- **Directions**
Nothing after the line with "0, .519, BLACK, 0)" belongs in the copy; extract the lines below from the top through that line, pictures left out.

- **Data shown**

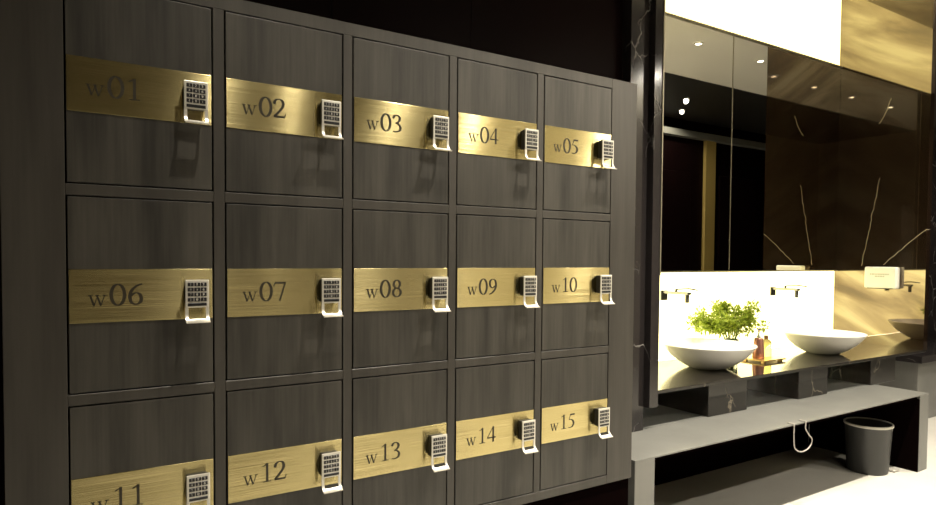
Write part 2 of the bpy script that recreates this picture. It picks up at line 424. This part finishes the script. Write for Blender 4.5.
for i, t in enumerate(roots):
    r, c = divmod(i, 5)
    t.location = (xs[c], DL, zs[r]-H)
    num = '%02d' % (i+1)
    t['label'] = 'wood locker with brass plate w%s, %s' % (num, WHERE[i])
    pl = [k for k in t.children if k.name.startswith('number_plate')][0]
    bm = bmesh.new(); zb = H-.289
    glyph(bm, 'w', .046, zb, .0635, -.0022, sx=.95)
    glyph(bm, num[0], .0945, zb, .0855, -.0022); glyph(bm, num[1], .0945+.0855*.5, zb, .0855, -.0022)
    obj('number_lettering', bm, INK, pl)

# ---------------------------------------------------------------- vanity: bench, blocks, counter
bench = thing('bench', 'long grey stone waterfall bench with two slab legs below the wash counter', 'bench', (3.78, 2.116, 0))
def B(name, x0, x1, y0, y1, z0, z1, m, bev=.002): return box(name, x0-3.78, x1-3.78, y0-2.116, y1-2.116, z0, z1, m, bench, bev)
bm = bmesh.new()
bx(bm, 2.29-3.78, 5.281-3.78, 0, 2.504-2.116, .542, .55, .0015); bx(bm, 2.29-3.78, 5.281-3.78, 2.512-2.116, 3.34-2.116, .542, .55, .0015)
obj('seat_slab', bm, STONE, bench)
B('leg', 2.29, 2.426, 2.116, 2.90, 0, .542, STONE); B('leg', 5.150, 5.281, 2.116, 2.90, 0, .542, STONE)
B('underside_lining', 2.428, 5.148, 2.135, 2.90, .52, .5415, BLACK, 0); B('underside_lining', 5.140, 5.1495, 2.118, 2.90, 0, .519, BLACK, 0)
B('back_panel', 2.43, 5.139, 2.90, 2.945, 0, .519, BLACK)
for a, b, lab in ((3.30, 3.68, 'black marble block under the counter below the plant and left basin'), (4.25, 4.61, 'black marble block under the counter, below the right basin'), (5.21, 5.59, 'black marble block under the right end of the counter')):
    o = box('marble_block', a-(a+b)/2, b-(a+b)/2, 2.478-2.7, 3.15-2.7, 0, VZ-.0205-.551, MARBB, None, .003, ((a+b)/2, 2.7, .551)); tag(o, lab, 'support block', 'marble blocks holding the counter')
o = box('wash_counter', VL+.002-4.2, VR+.06-4.2, VF-2.4, VM+.0115-2.4, 0, .02, MARBB, None, .002, (4.2, 2.4, VZ-.02))
tag(o, 'thin glossy dark marble counter carrying both white basins', 'counter')
hw = (VR-VL)/2-.001
o = box('light_panel', -hw, hw, 0, .02, 0, MB-VZ-.011, PANEL_LOW, None, 0, ((VL+VR)/2, VM+.012, VZ+.001)); tag(o, 'glowing pale yellow backlit panel behind the taps, between counter and mirror', 'light panel')
o = box('light_panel', -hw, hw, 0, .02, 0, CEIL-MT-.011, PANEL_TOP, None, 0, ((VL+VR)/2, VM+.012, MT+.0105)); tag(o, 'glowing pale yellow backlit panel above the mirror up to the ceiling', 'light panel')
for a, b, lab in ((VL+.002, 4.408, 'left mirror sheet over the first basin, next to the marble pillar'), (4.415, VR-.002, 'right mirror sheet over the second basin, reflecting brown stone')):
    o = box('wall_mirror', -(b-a)/2, (b-a)/2, -.01, 0, 0, MT-MB-.001, MIRROR, None, .0008, ((a+b)/2, VM+.01, MB+.0005)); tag(o, lab, 'mirror', 'mirror sheets above the counter')

t = struct('led_strip', 2.95, 5.55, 3.30, 3.33, .715, .74, emitter('strip_diffuser', (1, .95, .82), 4))  # unseen LED strip under the rear of the counter, lights the bench top
l = bpy.data.lights.new('strip_light', 'AREA'); l.shape = 'RECTANGLE'; l.size = 2.6; l.size_y = .02; l.energy = 70; l.color = (1, .95, .84)
o = bpy.data.objects.new('strip_light', l); o.location = (4.25, 3.292, .7275); o.rotation_euler = (math.radians(70), 0, 0); C.objects.link(o)
# basins
def basin(loc, r, lab):
    t = thing('wash_basin', lab, 'basin', loc, 'white vessel basins on the counter')
    out = [(0, 0), (.095, 0), (.105, .004), (.125, .014), (.165, .038), (.205, .07), (.235, .103), (.252, .128), (.258, .136), (.2575, .140), (.253, .139)]
    inn = [(.243, .128), (.215, .095), (.17, .058), (.11, .032), (.05, .022), (.02, .020), (0, .020)]
    k = r/.258; kz = 1.15
    bm = bmesh.new(); lathe(bm, [(a*k, z*kz) for a, z in out+inn], n=72); obj('bowl', bm, CERAM, t)
    bm = bmesh.new(); lathe(bm, [(0, .0225), (.022, .0225), (.024, .0205), (.024, .0195)], n=24); obj('drain', bm, CHROME, t)
basin((3.70, 2.79, VZ), .303, 'white vessel basin at the left end of the counter, in front of the green plant')
basin((5.08, 2.775, VZ), .298, 'white vessel basin at the right, beside the brown stone side wall')

# taps
def tap(u, lab):
    t = thing('wall_tap', lab, 'tap', (u, VM+.011, 1.252), 'wall mounted taps'); t.scale = (1.15,)*3
    bm = bmesh.new(); bx(bm, -.03, .03, -.012, 0, -.045, .018, .003); obj('wall_plate', bm, TAPM, t)
    bm = bmesh.new(); bx(bm, -.016, .016, -.20, -.012, -.002, .014, .003); obj('spout', bm, TAPM, t)
    bm = bmesh.new(); lathe(bm, [(0, -.05), (.011, -.05), (.0125, -.046), (.0125, -.002)], 0, -.182, 20); obj('nozzle', bm, simple('dark_chrome', (.12, .12, .11), .3, .8), t)
    bm = bmesh.new(); tube(bm, [(0, -.10, .012), (0, -.10, .03)], .008, 12); tube(bm, [(0, -.10, .028), (0, -.19, .036), (0, -.255, .03)], .0045, 10); obj('lever', bm, TAPM, t)
tap(3.68, 'chrome wall tap over the left basin')
tap(5.00, 'chrome wall tap over the right basin')

# plant in glass vase
random.seed(5)
pc = (4.22, 2.98, VZ)
t = thing('potted_plant', 'feathery yellow-green plant in a small glass vase between the basins', 'plant', pc); t.scale = (1.15,)*3
bm = bmesh.new()
lathe(bm, [(0, 0), (.036, 0), (.040, .004), (.037, .05), (.043, .12), (.040, .12), (.034, .05), (.035, .010), (0, .010)], n=32); obj('vase', bm, GLASS, t)
sb = bmesh.new(); lb = bmesh.new()
def leaflet(bm, p, d, l, wd, nrm):
    d = d.normalized(); s = d.cross(nrm).normalized(); n = s.cross(d)
    a = bm.verts.new(p); m1 = bm.verts.new(p+d*l*.45+s*wd); m2 = bm.verts.new(p+d*l*.45-s*wd); c = bm.verts.new(p+d*l*.5+n*wd*.35); e = bm.verts.new(p+d*l-n*wd*.4)
    for q in ((a, m1, c), (a, c, m2), (m1, e, c), (c, e, m2)): bm.faces.new(q)
tips = []
for k in range(46):
    g = random.random()
    if g < .30: tx, tz = random.uniform(-.36, -.2), random.uniform(.19, .27)
    elif g < .68: tx, tz = random.uniform(-.26, .02), random.uniform(.26, .36)
    else: tx, tz = random.uniform(.02, .20), random.uniform(.18, .355)
    tips.append((tx*.88-.01, random.uniform(-.14, .1), tz))
for tx, ty, tz in tips:
    b0 = Vector((random.uniform(-.015, .015), random.uniform(-.015, .015), .02))
    tip = Vector((tx, ty, tz)); mid = b0.lerp(tip, .5)+Vector((0, 0, .05+.05*random.random()))
    mid.x *= .8
    pts = curve_pts([b0, mid*.55+b0*.2+Vector((0, 0, .03)), mid, tip], 7)
    tube(sb, pts, .0016, 5, taper=.5)
    n = len(pts)
    for i in range(int(n*.6), n):
        p = pts[i]
        for _ in range(5 if i < n-3 else 15):
            dd = Vector((random.gauss(0, 1), random.gauss(0, 1), random.gauss(.1, .8)))
            leaflet(lb, p+dd.normalized()*random.uniform(0, .022), dd, random.uniform(.022, .042), random.uniform(.005, .009), Vector((random.uniform(-.5, .5), random.uniform(-.5, .5), 1)))
obj('stems', sb, STEMM, t); o = obj('foliage', lb, LEAF, t)

# tray with bottles
tc = (4.31, 2.785, VZ)
bm = bmesh.new(); bx(bm, -.13, .13, -.098, .098, .010, .020, .003)
for fx in (-.1, .1):
    for fy in (-.07, .07): bx(bm, fx-.012, fx+.012, fy-.012, fy+.012, 0, .0105)
tag(obj('tray', bm, GOLDM, None, tc), 'square brass tray between the two basins', 'tray')
t = thing('soap_dispenser', 'copper soap dispenser with pump on the brass tray', 'soap dispenser', (4.265, 2.79, VZ+.0205)); t.scale = (1.15,)*3
bm = bmesh.new(); lathe(bm, [(0, 0), (.034, 0), (.036, .003), (.033, .05), (.027, .118), (.024, .126), (0, .126)], n=32); obj('bottle', bm, COPPER, t)
bm = bmesh.new(); lathe(bm, [(.012, .126), (.012, .140), (.006, .142), (.006, .172), (.013, .174), (.013, .184), (0, .185)], n=20); tube(bm, [(0, 0, .179), (-.015, -.03, .179), (-.017, -.036, .170)], .004, 8); obj('pump', bm, CHROME, t)
t = thing('glass_bottle', 'clear pale yellow glass bottle with brown cap on the brass tray', 'bottle', (4.385, 2.81, VZ+.0205)); t.scale = (1.15,)*3
bm = bmesh.new(); lathe(bm, [(0, 0), (.031, 0), (.033, .003), (.033, .09), (.026, .104), (.011, .110), (.011, .118), (0, .118)], n=32); obj('bottle', bm, AMBER, t)
bm = bmesh.new(); lathe(bm, [(.0135, .112), (.0135, .132), (.012, .134), (0, .134)], n=20); obj('cap', bm, BROWNC, t)

# paper dispenser on the side wall
t = thing('paper_dispenser', 'white paper towel dispenser box on the brown stone side wall', 'towel dispenser', (VR-.0005, 2.745, 1.262))
bm = bmesh.new(); bx(bm, -.075, 0, -.125, .125, 0, .18, .012, seg=3); obj('casing', bm, WHITEP, t)
bm = bmesh.new(); bx(bm, -.070, -.02, -.10, .10, -.004, .002, .0005); obj('paper_slot', bm, BODYB, t)
bm = bmesh.new(); random.seed(3)
for zz, a, b in ((.118, -.07, .07), (.100, -.035, .03)):
    y = a
    while y < b:
        l = random.uniform(.008, .018); bx(bm, -.0757, -.0748, y, y+l, zz-.005, zz+.005); y += l+.005
obj('printed_mark', bm, GREYP, t)

# waste bin
t = thing('waste_bin', 'charcoal pedal bin with white bag rim under the right end of the bench', 'bin', (4.885, 2.33, 0))
bm = bmesh.new(); lathe(bm, [(0, 0), (.125, 0), (.128, .006), (.130, .02), (.148, .325), (.152, .33), (.152, .338), (.142, .338), (.125, .03), (0, .03)], n=56); obj('body', bm, BINM, t)
bm = bmesh.new(); lathe(bm, [(.150, .328), (.1545, .330), (.155, .342), (.150, .346), (.145, .345), (.1435, .335)], n=56); obj('bin_liner', bm, BAGM, t)
bm = bmesh.new(); bx(bm, .10, .175, -.135, -.075, .006, .016, .003); obj('pedal', bm, SILVER, t)

# cable hanging from the bench
bm = bmesh.new()
tube(bm, curve_pts([(3.58, 2.150, .5545), (3.58, 2.120, .5545), (3.58, 2.109, .5535), (3.58, 2.1085, .53), (3.58, 2.108, .47), (3.60, 2.112, .41), (3.68, 2.12, .375), (3.77, 2.125, .385), (3.79, 2.12, .43), (3.74, 2.112, .47), (3.70, 2.109, .51), (3.70, 2.1085, .54), (3.70, 2.109, .5535), (3.70, 2.120, .5545), (3.70, 2.150, .5545)], 6), .0035, 8)
tag(obj('cable', bm, CABLE), 'thin pale cable looping down beneath the front of the bench', 'cable')

# ledge beyond the vanity
t = thing('stone_ledge', 'grey stone ledge seen past the right end of the counter', 'ledge', (7.7, 2.85, 0))
box('ledge_base', -.95, .95, -.05, .34, 0, .55, STONE, t, .004); box('ledge_top', -1.0, 1.0, -.1, .345, .551, .62, MARB, t, .003)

- **Response for this exercise**
Write part 2 of the bpy script that recreates this picture. It picks up at line 424. This part finishes the script. Write for Blender 4.5.
for i, t in enumerate(roots):
    r, c = divmod(i, 5)
    t.location = (xs[c], DL, zs[r]-H)
    num = '%02d' % (i+1)
    t['label'] = 'wood locker with brass plate w%s, %s' % (num, WHERE[i])
    pl = [k for k in t.children if k.name.startswith('number_plate')][0]
    bm = bmesh.new(); zb = H-.289
    glyph(bm, 'w', .046, zb, .0635, -.0022, sx=.95)
    glyph(bm, num[0], .0945, zb, .0855, -.0022); glyph(bm, num[1], .0945+.0855*.5, zb, .0855, -.0022)
    obj('number_lettering', bm, INK, pl)

# ---------------------------------------------------------------- vanity: bench, blocks, counter
bench = thing('bench', 'long grey stone waterfall bench with two slab legs below the wash counter', 'bench', (3.78, 2.116, 0))
def B(name, x0, x1, y0, y1, z0, z1, m, bev=.002): return box(name, x0-3.78, x1-3.78, y0-2.116, y1-2.116, z0, z1, m, bench, bev)
bm = bmesh.new()
bx(bm, 2.29-3.78, 5.281-3.78, 0, 2.504-2.116, .542, .55, .0015); bx(bm, 2.29-3.78, 5.281-3.78, 2.512-2.116, 3.34-2.116, .542, .55, .0015)
obj('seat_slab', bm, STONE, bench)
B('leg', 2.29, 2.426, 2.116, 2.90, 0, .542, STONE); B('leg', 5.150, 5.281, 2.116, 2.90, 0, .542, STONE)
B('underside_lining', 2.428, 5.148, 2.135, 2.90, .52, .5415, BLACK, 0); B('underside_lining', 5.140, 5.1495, 2.118, 2.90, 0, .519, BLACK, 0)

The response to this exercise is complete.